Plattdeutsch in the Chaco

The Mennonites still speak Plautdietsch, a Low German dialect carried from the Russian steppes. Standard German is used in church and for reading and writing. Non-Mennonites speak Spanish and Guarani -- Paraguay is the first country in the Americas to have made its indigenous language co-official. English, taught in the Mennonite schools, is widely understood among the younger generation. The result is a city where four or five languages coexist across a population of about 18,000 people. The cooperative provides radio broadcasts for the indigenous population, and the Jakob Unger Museum -- the only one permanently open to the public among Filadelfia's excellent collection -- documents the colony's journey from Soviet persecution through the desperate early years in the Chaco to the relative prosperity of today.

Desert Economy, Growing Demand

The Chaco's aridity shapes everything. All households collect rainwater for storage, and a desalination project is underway to supplement supplies during dry spells. Electricity, once generated locally by burning wood, now comes from the national grid through ANDE, the state power company. Demand for electricity grows at twenty percent per year as affluence increases, far outpacing the four percent annual population growth. The economy revolves around cattle herding, beef processing, and dairy industrialization -- Filadelfia's dairy production is of national importance. The cooperative also produces castor beans for hydraulic oil, cotton, sorghum for biodiesel, sesame, and peanuts. Every September and October, the Trans Chaco Rally floods the city with motorsport fans, and hotel rooms become almost impossible to find without advance reservations.
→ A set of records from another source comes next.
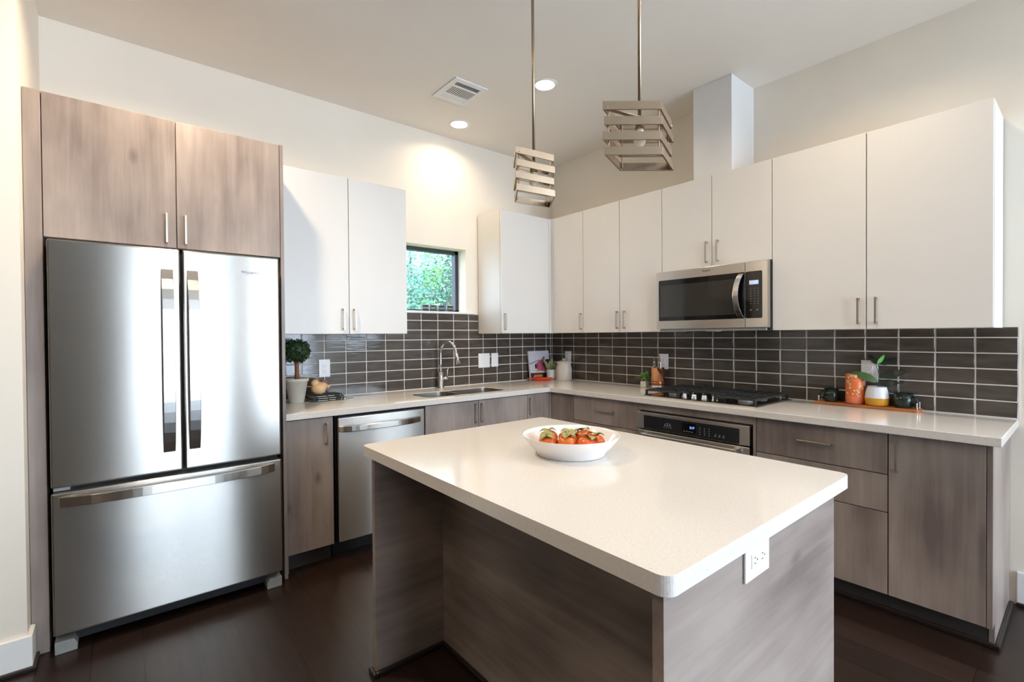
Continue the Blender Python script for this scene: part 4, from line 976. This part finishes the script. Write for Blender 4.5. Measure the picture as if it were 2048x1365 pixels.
# ------------------------------------------------------------ word blocks on the sill
BLK = plain('black_block', (26, 24, 25), .5, noise=.1, nscale=30); WTX = plain('block_lettering', (226, 222, 218), .5)
for x, s, sz, lb in ((-1.445, 'COOK', .0185, 'leftmost black word block on the window sill, reading COOK'), (-1.372, 'EAT', .0215, 'black word block on the window sill reading EAT'), (-1.292, 'CLEAN', .0155, 'black word block on the window sill reading CLEAN'), (-1.207, 'REPEAT', .0125, 'rightmost black word block on the window sill, reading REPEAT')):
    t = thing('word_block', (x, .02, WZ0), lb, 'block', 'word blocks on the window sill')
    bm = B(-.025, .025, -.025, .025, 0, .051, bev=.002); tx = faceA(text(s, sz, .0004), 0, -.0252, .025)
    for q, mt, nm in ((bm, BLK, 'cube'), (tx, WTX, 'lettering')):
        bmesh.ops.rotate(q, verts=q.verts, cent=(0, 0, 0), matrix=Matrix.Rotation(-.25, 3, 'Z')); bmesh.ops.translate(q, verts=q.verts, vec=(x, .02, WZ0+.0005)); obj('block' if nm == 'cube' else nm, q, mt, t)

# ------------------------------------------------------------ outside the kitchen window
struct('ground_outside', B(-8, 12, .2, 16, -.3, -.25), plain('lawn', (92, 120, 70), .9, noise=.3, nscale=8))
def foliagemat(name, c1, c2):
    mt, nt, b = mat(name); oi = coords(nt, (1, 1, 1)); n = nd(nt, 'ShaderNodeTexNoise'); n.inputs['Scale'].default_value = 9; nt.links.new(oi.outputs[0], n.inputs['Vector'])
    r = ramp(nt, [(.35, lin(c1)), (.65, lin(c2))]); nt.links.new(n.outputs[0], r.inputs[0]); nt.links.new(r.outputs[0], b.inputs['Base Color']); b.inputs['Roughness'].default_value = .5; return mt
BARK = plain('bark', (96, 84, 78), .9, noise=.3, nscale=20)
def tree(x, y, h, cr, n, seed, mt, label, size=.07, low=0.):
    rd = random.Random(seed); t = thing('garden_tree', (x, y, -.25), label, 'tree', 'trees outside the kitchen window')
    bm = bmesh.new(); tube(bm, [(x, y, -.25), (x+.05, y, h*.4), (x, y+.05, h*.85)], [.09, .06, .02], 8)
    for k in range(7):
        a = rd.uniform(0, 2*PI); z = h*rd.uniform(.25, .6); tube(bm, [(x, y, z), (x+math.cos(a)*cr*.7, y+math.sin(a)*cr*.7, z+h*.25)], [.03, .008], 6)
    obj('trunk', bm, BARK, t); bm = bmesh.new()
    g = lambda q, m: max(-m, min(m, rd.gauss(0, q)))
    cl = [Vector((g(.42, .7), g(.42, .7), rd.gauss(0, .45))) for _ in range(26)]
    for k in range(n):
        c = cl[k % 26]; p = Vector((x+(c.x+g(.2, .3))*cr, y+(c.y+g(.2, .3))*cr, max(low, h*.62+(c.z+rd.gauss(0, .2))*cr*1.3)))
        d = Vector((rd.uniform(-1, 1), rd.uniform(-1, 1), rd.uniform(-.6, .6))).normalized()*size*rd.uniform(.6, 1.3); s = d.orthogonal().normalized()*size*.34
        s.rotate(Matrix.Rotation(rd.uniform(0, 6), 3, d)) if False else None
        v = [bm.verts.new(q) for q in (p-d*.5, p+s, p+d*.5, p-s)]; bm.faces.new(v)
    obj('foliage', bm, mt, t)
F1 = foliagemat('leaves_teal', (30, 98, 80), (84, 160, 132)); F2 = foliagemat('leaves_green', (42, 112, 52), (98, 168, 82)); F3 = foliagemat('leaves_pale', (66, 134, 120), (132, 186, 168))
tree(.85, 3.3, 3.3, 1.0, 7000, 2, F1, 'teal green leafy tree seen through the right side of the kitchen window')
tree(1.35, 5.6, 3.7, 1.15, 6000, 4, F3, 'pale airy tree seen through the left side of the kitchen window')
tree(-.12, 1.75, 2.1, .48, 3800, 6, F2, 'low bright green shrub just outside the kitchen window', .06, .3)
obj('neighbour_house', box(B(3.2, 5.0, 11, 14, -.25, 3.4), 3.0, 5.2, 10.7, 14.3, 3.4, 3.6, 1), [plain('pink_stucco', (214, 184, 176), .8, noise=.06, nscale=4), plain('roof_edge', (150, 120, 110), .8)], label='pale pinkish building glimpsed behind the trees outside the window', cat='building', origin=(4.1, 12.5, -.25))
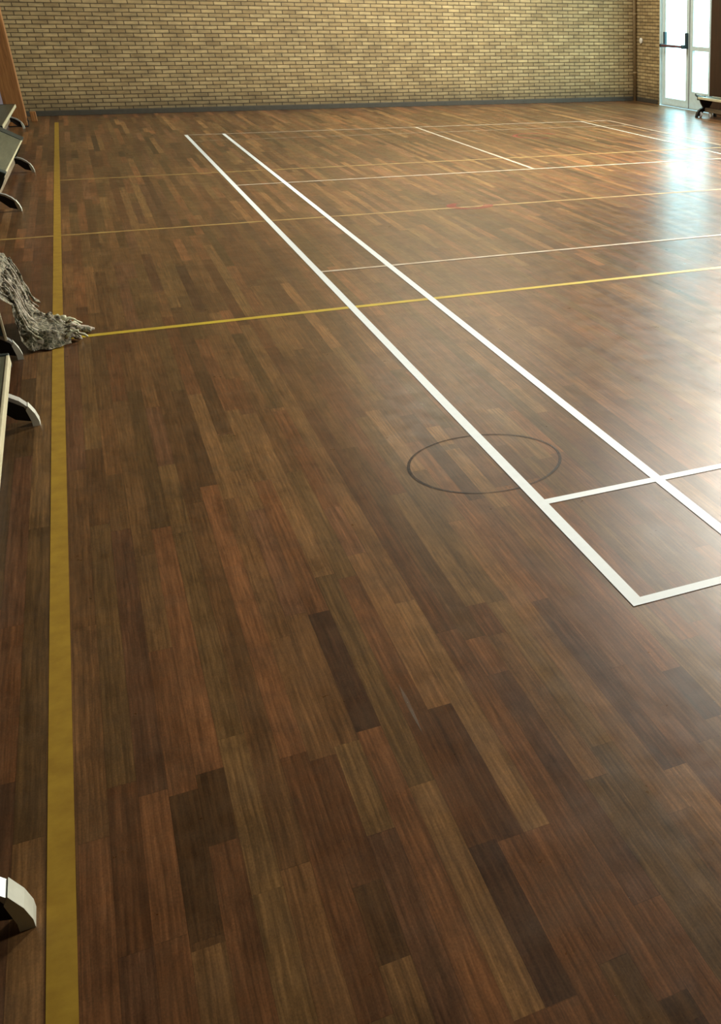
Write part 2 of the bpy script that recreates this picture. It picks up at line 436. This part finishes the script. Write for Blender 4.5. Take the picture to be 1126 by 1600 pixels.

Bottle Trees and Bush Forest

Filadelfia is surrounded by an endless expanse of flat, semiarid bush forest, the characteristic landscape of the dry Chaco. Within the city parks, bottle trees -- swollen trunks shaped like their namesake and high in water content, used to keep cattle hydrated during droughts -- attract butterflies and birds. Twelve kilometers north on Avenida Hindenburg, the nature reserve Flor del Chaco offers walking trails through Chaco flora and fauna, with armadillos, tapirs, and foxes most active at dawn and dusk. Estancias in the surrounding countryside welcome visitors for ranch activities and hiking. The Chaco bush is not scenic in any conventional sense, but it possesses the severe beauty of a landscape that tests everything that tries to live in it -- including the people who chose to call it their far-away home.

From the Air

Located at 22.33S, 60.02W in Paraguay's Chaco region, approximately 467 km northwest of Asuncion. The city center is 15 km off the Transchaco Highway. Nearest significant airfield is the military airbase at Mariscal Estigarribia (SGME), approximately 75 km to the northwest. No commercial airport serves Filadelfia directly. The terrain is extremely flat semiarid bush forest with very low population density. Elevation is approximately 140 meters. Climate is dry with extreme summer heat (November-March) and occasional winter freezes.